Here’s the GENERAL STATEMENT we sent to President Reagan on March 15, 1982:

“I propose that the U.S. Government begin construction of a canal along the U.S.-MEXICAN border, connecting the GULF OF MEXICO with the PACIFIC OCEAN.

“This canal will be approximately 1,600 miles long and Ω mile wide, will provide a continuous coast line for the U.S., and will be able to accommodate the largest ocean-going vessels.

“At least eight major cities and 15 seaports will be required on the U.S. side of the canal along with similar facilities on MEXICO’s side. Fifty or more bridges will be required to handle the flow of traffic and commerce between the newly-developed regions in southwestern U.S. and northern MEXICO.

“Low-lying areas can be transformed into man-made lakes and reservoirs by means of flooding and the use of aqueducts. A rainy regime in place of the present heat regime will be the natural consequence of this action, and lush vegetation and a more temperate climate will prevail over what is now hot, arid wasteland.

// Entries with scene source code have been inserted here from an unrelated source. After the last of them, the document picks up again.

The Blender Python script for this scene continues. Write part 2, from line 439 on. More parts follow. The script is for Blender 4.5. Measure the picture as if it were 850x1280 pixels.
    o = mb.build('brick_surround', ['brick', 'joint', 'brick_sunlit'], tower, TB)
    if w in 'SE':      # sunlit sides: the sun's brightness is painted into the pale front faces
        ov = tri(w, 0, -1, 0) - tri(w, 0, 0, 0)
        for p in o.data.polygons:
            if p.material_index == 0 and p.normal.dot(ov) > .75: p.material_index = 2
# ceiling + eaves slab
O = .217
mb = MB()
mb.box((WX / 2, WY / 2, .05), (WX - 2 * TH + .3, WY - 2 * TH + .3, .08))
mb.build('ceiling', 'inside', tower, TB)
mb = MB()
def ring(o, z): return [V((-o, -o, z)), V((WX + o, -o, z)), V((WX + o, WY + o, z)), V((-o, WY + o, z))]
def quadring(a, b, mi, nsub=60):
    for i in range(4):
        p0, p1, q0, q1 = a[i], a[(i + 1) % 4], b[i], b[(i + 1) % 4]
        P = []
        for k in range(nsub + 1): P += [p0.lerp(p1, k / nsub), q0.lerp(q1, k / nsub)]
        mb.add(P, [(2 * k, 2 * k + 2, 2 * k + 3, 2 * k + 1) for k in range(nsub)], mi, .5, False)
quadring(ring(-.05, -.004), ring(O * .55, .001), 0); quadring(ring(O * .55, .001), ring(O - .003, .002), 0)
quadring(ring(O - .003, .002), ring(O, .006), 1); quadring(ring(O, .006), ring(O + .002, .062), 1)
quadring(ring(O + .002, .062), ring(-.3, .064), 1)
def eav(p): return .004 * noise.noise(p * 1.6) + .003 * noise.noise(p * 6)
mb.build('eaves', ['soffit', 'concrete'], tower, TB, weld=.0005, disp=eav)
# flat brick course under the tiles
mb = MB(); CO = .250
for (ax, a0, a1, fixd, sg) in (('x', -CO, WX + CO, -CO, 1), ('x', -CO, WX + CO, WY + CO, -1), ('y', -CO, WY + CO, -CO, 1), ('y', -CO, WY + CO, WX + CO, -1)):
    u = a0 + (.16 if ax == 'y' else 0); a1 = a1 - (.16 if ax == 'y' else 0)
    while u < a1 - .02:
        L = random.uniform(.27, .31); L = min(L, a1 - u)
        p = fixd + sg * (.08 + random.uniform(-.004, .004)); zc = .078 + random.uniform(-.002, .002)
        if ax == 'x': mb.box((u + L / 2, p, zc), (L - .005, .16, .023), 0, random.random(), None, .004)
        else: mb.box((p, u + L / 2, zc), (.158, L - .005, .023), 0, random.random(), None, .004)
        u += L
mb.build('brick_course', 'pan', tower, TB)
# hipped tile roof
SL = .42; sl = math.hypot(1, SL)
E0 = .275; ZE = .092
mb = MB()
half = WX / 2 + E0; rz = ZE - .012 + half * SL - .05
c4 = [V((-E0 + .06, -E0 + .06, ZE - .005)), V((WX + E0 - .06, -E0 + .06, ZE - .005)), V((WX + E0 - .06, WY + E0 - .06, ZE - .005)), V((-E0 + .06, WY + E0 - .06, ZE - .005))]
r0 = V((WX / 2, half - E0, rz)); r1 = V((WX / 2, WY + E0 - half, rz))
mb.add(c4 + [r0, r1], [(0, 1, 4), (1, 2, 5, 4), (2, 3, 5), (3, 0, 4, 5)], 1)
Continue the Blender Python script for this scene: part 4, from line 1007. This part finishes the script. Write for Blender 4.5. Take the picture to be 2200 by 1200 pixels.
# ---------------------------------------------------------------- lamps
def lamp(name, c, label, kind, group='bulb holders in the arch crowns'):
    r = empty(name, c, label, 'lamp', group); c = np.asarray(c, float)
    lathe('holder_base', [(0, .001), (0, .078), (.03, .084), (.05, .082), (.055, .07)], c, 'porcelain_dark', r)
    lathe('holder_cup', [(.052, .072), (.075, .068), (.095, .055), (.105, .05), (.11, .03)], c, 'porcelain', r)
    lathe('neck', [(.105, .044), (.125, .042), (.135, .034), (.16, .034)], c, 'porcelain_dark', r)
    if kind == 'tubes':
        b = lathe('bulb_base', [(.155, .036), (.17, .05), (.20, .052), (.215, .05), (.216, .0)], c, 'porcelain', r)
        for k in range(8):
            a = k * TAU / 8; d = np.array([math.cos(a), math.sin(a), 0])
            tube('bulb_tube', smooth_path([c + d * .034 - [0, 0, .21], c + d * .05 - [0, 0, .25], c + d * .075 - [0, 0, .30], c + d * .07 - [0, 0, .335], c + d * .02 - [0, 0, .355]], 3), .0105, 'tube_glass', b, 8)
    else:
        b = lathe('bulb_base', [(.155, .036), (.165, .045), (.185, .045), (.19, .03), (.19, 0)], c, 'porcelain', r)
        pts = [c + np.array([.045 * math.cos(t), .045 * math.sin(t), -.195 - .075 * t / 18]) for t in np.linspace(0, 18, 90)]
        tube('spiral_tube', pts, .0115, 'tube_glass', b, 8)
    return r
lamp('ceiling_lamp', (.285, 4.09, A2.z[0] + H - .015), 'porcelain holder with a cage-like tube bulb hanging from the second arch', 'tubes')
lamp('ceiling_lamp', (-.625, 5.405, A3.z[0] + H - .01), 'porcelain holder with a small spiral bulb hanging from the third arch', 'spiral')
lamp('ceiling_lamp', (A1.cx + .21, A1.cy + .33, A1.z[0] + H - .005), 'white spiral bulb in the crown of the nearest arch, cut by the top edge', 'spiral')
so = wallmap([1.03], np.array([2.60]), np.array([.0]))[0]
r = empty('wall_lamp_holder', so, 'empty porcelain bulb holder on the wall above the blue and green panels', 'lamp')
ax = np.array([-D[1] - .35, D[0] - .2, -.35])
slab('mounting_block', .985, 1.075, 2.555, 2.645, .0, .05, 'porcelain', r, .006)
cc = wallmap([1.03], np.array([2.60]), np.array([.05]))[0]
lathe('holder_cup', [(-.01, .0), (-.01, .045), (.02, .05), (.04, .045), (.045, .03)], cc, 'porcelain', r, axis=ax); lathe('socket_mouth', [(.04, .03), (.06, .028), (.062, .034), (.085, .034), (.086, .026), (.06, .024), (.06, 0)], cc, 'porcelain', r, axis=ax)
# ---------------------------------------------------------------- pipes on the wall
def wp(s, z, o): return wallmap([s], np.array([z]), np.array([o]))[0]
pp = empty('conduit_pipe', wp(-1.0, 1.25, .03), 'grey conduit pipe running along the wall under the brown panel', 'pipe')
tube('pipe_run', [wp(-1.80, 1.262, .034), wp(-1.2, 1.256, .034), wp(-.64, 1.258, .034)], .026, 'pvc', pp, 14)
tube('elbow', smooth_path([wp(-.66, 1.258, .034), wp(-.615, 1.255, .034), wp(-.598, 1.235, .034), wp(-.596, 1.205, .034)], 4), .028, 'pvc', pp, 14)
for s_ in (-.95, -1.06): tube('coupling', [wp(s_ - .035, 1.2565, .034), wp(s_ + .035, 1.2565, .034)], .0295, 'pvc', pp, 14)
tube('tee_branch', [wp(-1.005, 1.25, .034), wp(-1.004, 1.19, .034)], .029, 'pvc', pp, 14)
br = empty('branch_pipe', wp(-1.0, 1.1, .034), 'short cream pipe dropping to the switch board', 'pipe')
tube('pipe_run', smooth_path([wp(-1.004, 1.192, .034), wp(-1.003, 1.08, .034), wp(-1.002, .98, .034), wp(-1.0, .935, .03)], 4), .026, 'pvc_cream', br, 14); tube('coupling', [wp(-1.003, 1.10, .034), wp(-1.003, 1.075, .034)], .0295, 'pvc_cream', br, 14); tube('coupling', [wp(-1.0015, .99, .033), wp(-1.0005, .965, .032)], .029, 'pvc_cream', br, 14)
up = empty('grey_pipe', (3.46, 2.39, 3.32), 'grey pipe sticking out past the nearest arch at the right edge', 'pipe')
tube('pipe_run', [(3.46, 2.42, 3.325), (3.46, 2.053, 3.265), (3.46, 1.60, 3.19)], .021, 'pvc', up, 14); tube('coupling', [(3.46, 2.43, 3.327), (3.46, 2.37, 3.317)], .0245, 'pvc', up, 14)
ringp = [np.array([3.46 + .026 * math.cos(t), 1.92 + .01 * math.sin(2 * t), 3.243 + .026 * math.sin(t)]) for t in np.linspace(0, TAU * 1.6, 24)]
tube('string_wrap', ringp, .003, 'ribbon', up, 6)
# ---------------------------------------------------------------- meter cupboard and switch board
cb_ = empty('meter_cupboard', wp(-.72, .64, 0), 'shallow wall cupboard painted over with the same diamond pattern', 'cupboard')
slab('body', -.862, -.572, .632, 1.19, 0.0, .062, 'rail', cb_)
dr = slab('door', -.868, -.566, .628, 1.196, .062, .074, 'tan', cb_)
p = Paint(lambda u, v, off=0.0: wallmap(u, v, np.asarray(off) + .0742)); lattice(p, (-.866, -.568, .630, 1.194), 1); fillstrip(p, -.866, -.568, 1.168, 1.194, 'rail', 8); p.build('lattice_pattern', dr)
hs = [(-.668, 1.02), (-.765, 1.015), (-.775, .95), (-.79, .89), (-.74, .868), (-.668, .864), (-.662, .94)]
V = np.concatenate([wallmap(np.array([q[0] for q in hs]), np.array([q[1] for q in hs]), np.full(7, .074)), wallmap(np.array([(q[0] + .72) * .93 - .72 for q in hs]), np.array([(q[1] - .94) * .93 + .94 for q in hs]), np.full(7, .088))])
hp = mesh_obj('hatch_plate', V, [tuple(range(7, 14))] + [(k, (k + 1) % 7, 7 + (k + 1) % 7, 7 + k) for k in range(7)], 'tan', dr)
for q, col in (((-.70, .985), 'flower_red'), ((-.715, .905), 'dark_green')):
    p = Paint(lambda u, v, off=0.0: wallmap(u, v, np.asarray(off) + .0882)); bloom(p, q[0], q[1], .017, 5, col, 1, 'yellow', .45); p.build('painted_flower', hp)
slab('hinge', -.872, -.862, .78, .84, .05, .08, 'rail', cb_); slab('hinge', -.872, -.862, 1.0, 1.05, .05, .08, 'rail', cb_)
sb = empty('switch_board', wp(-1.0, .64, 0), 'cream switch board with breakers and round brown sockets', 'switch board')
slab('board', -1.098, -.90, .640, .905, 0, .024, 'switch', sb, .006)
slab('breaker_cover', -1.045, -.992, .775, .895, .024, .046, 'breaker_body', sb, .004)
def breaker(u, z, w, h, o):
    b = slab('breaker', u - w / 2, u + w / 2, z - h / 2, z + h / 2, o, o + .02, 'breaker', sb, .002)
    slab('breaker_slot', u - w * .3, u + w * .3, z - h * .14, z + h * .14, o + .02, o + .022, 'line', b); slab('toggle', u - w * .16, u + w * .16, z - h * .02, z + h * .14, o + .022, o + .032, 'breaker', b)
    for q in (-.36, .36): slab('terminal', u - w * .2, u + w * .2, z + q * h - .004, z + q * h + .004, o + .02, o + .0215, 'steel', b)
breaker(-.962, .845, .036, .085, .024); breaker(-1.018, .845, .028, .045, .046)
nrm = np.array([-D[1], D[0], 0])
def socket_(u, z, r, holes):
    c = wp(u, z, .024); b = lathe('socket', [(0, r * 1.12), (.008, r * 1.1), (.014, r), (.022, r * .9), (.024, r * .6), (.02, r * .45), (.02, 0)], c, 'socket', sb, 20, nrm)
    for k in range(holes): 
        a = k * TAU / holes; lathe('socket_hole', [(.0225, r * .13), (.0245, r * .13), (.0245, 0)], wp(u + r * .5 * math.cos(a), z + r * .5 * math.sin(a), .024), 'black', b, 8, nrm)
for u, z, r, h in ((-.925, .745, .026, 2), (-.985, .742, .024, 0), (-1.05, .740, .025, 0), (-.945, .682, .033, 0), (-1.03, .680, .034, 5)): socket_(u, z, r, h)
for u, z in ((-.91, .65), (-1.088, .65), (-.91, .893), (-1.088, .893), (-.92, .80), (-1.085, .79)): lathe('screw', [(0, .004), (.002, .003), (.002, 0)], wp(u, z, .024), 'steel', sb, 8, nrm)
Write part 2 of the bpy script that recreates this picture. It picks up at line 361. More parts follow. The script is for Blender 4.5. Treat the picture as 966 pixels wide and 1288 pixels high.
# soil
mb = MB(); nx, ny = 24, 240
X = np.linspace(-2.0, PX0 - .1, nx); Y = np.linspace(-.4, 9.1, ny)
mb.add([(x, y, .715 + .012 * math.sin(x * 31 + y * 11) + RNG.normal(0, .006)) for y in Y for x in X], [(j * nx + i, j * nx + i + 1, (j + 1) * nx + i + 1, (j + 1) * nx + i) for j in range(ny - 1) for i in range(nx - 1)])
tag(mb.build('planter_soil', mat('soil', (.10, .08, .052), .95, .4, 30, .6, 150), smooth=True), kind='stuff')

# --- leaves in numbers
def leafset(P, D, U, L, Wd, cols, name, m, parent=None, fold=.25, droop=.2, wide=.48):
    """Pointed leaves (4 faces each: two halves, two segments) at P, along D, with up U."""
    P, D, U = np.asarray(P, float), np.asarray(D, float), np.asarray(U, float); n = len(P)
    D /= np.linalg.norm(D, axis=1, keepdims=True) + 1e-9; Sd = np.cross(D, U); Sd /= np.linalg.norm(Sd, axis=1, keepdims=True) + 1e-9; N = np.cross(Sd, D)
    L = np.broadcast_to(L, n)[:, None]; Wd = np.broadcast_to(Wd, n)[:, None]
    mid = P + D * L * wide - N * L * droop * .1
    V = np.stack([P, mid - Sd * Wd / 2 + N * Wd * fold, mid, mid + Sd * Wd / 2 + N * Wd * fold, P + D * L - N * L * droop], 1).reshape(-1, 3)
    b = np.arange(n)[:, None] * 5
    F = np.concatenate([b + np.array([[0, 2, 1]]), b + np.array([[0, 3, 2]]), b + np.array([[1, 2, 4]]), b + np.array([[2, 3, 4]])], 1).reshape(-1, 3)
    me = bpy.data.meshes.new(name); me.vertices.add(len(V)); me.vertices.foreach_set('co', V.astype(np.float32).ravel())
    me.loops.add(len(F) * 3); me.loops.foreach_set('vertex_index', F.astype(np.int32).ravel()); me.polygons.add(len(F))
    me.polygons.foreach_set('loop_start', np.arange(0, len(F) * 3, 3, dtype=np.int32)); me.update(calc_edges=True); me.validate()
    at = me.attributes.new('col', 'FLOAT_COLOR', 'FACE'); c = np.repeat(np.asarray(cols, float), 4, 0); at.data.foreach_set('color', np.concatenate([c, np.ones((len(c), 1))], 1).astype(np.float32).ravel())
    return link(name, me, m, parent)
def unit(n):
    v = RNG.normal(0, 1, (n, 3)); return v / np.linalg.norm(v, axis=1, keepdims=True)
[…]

“Approximately two dozen underground power plants will provide electricity and water to the U.S. communities. These dual-purpose facilities should be patterned along the lines of the nuclear desalinization plant at SHEVCHENKO on the northeast shore of the CASPIAN SEA. At least a billion gallons of fresh water each day will be provided to the region, and much of it would be used for irrigation. Thousands of acres of land will be made arable, and the coming food crisis will be postponed indefinitely.

“The availability of fresh water through such desalinization plants will make it possible for SOUTHERN CALIFORNIA, and other areas, to avoid the expected water shortages in the coming years.

“The development of this region will require airports, transportation and freight terminals, manufacturing facilities, commercial and residential structures, and high-speed trains linking the new southwestern cities with those on both coasts and in the Midwest.

“This project will require the resources of several hundred of the nation’s largest contractors. Supporting facilities and firms throughout the country will be fully engaged for many years.

“The project will bring employment to millions who are presently jobless. Increased revenues and reduced welfare obligations will enable the federal government to balance the budget, amortize the national debt, restructure Social Security and maintain the nation’s defenses.” –

So that’s the GENERAL STATEMENT we sent to President Reagan. Did we miss anything? Food, electricity, water, jobs, affordable transportation facilities, a balanced budget, amortization of the national debt – every potential disaster anticipated and averted. And, yes – this “project” would have put the kibosh on illegal immigration and drug trafficking. How different life would be today!